Provide the records once more, identical to the original.
===============
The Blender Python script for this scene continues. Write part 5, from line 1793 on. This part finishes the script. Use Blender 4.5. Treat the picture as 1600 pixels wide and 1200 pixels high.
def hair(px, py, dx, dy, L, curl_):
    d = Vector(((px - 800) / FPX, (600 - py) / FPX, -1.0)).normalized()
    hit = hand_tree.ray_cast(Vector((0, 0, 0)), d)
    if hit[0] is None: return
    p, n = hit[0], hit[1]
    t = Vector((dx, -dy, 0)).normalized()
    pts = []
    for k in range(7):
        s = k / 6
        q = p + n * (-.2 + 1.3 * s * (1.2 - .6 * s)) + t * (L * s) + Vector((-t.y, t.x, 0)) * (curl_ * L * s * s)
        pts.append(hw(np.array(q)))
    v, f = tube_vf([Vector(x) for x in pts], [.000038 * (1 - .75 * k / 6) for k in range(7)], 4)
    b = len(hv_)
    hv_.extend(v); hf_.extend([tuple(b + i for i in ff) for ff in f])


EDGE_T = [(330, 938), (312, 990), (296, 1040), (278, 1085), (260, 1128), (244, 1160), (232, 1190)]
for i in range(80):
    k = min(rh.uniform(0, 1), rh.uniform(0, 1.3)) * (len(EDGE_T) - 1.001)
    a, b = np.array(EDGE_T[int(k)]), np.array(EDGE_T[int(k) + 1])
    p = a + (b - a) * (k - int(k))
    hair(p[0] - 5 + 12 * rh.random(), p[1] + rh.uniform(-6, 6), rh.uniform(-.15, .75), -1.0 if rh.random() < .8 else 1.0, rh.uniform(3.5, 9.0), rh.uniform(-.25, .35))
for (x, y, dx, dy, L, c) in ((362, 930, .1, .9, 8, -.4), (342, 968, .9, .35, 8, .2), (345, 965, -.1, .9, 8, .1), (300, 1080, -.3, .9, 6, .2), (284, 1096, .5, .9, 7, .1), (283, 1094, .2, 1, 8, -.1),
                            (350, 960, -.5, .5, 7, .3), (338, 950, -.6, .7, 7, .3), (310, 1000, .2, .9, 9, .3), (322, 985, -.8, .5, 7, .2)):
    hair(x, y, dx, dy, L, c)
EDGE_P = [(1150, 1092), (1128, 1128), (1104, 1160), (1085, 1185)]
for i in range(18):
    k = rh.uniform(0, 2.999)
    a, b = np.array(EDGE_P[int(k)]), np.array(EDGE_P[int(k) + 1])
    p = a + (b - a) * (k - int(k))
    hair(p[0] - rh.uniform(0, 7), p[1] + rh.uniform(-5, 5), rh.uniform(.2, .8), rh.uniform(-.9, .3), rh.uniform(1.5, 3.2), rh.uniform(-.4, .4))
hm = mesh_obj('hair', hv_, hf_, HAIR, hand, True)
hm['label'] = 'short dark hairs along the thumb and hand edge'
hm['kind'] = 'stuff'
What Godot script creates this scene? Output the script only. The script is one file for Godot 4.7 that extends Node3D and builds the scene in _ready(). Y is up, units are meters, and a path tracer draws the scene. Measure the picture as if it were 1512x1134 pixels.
===============
* The output:
The Blender Python script for this scene continues. Write part 5, from line 1793 on. This part finishes the script. Use Blender 4.5. Treat the picture as 1600 pixels wide and 1200 pixels high.
def hair(px, py, dx, dy, L, curl_):
    d = Vector(((px - 800) / FPX, (600 - py) / FPX, -1.0)).normalized()
    hit = hand_tree.ray_cast(Vector((0, 0, 0)), d)
    if hit[0] is None: return
    p, n = hit[0], hit[1]
    t = Vector((dx, -dy, 0)).normalized()
    pts = []
    for k in range(7):
        s = k / 6
        q = p + n * (-.2 + 1.3 * s * (1.2 - .6 * s)) + t * (L * s) + Vector((-t.y, t.x, 0)) * (curl_ * L * s * s)
        pts.append(hw(np.array(q)))
    v, f = tube_vf([Vector(x) for x in pts], [.000038 * (1 - .75 * k / 6) for k in range(7)], 4)
    b = len(hv_)
    hv_.extend(v); hf_.extend([tuple(b + i for i in ff) for ff in f])


EDGE_T = [(330, 938), (312, 990), (296, 1040), (278, 1085), (260, 1128), (244, 1160), (232, 1190)]
for i in range(80):
    k = min(rh.uniform(0, 1), rh.uniform(0, 1.3)) * (len(EDGE_T) - 1.001)
    a, b = np.array(EDGE_T[int(k)]), np.array(EDGE_T[int(k) + 1])
    p = a + (b - a) * (k - int(k))
    hair(p[0] - 5 + 12 * rh.random(), p[1] + rh.uniform(-6, 6), rh.uniform(-.15, .75), -1.0 if rh.random() < .8 else 1.0, rh.uniform(3.5, 9.0), rh.uniform(-.25, .35))
for (x, y, dx, dy, L, c) in ((362, 930, .1, .9, 8, -.4), (342, 968, .9, .35, 8, .2), (345, 965, -.1, .9, 8, .1), (300, 1080, -.3, .9, 6, .2), (284, 1096, .5, .9, 7, .1), (283, 1094, .2, 1, 8, -.1),
                            (350, 960, -.5, .5, 7, .3), (338, 950, -.6, .7, 7, .3), (310, 1000, .2, .9, 9, .3), (322, 985, -.8, .5, 7, .2)):
    hair(x, y, dx, dy, L, c)
EDGE_P = [(1150, 1092), (1128, 1128), (1104, 1160), (1085, 1185)]
for i in range(18):
    k = rh.uniform(0, 2.999)
    a, b = np.array(EDGE_P[int(k)]), np.array(EDGE_P[int(k) + 1])
    p = a + (b - a) * (k - int(k))
    hair(p[0] - rh.uniform(0, 7), p[1] + rh.uniform(-5, 5), rh.uniform(.2, .8), rh.uniform(-.9, .3), rh.uniform(1.5, 3.2), rh.uniform(-.4, .4))
hm = mesh_obj('hair', hv_, hf_, HAIR, hand, True)
hm['label'] = 'short dark hairs along the thumb and hand edge'
hm['kind'] = 'stuff'
What Godot script creates this scene? Output the script only. The script is one file for Godot 4.7 that extends Node3D and builds the scene in _ready(). Y is up, units are meters, and a path tracer draws the scene. Measure the picture as if it were 1512x1134 pixels.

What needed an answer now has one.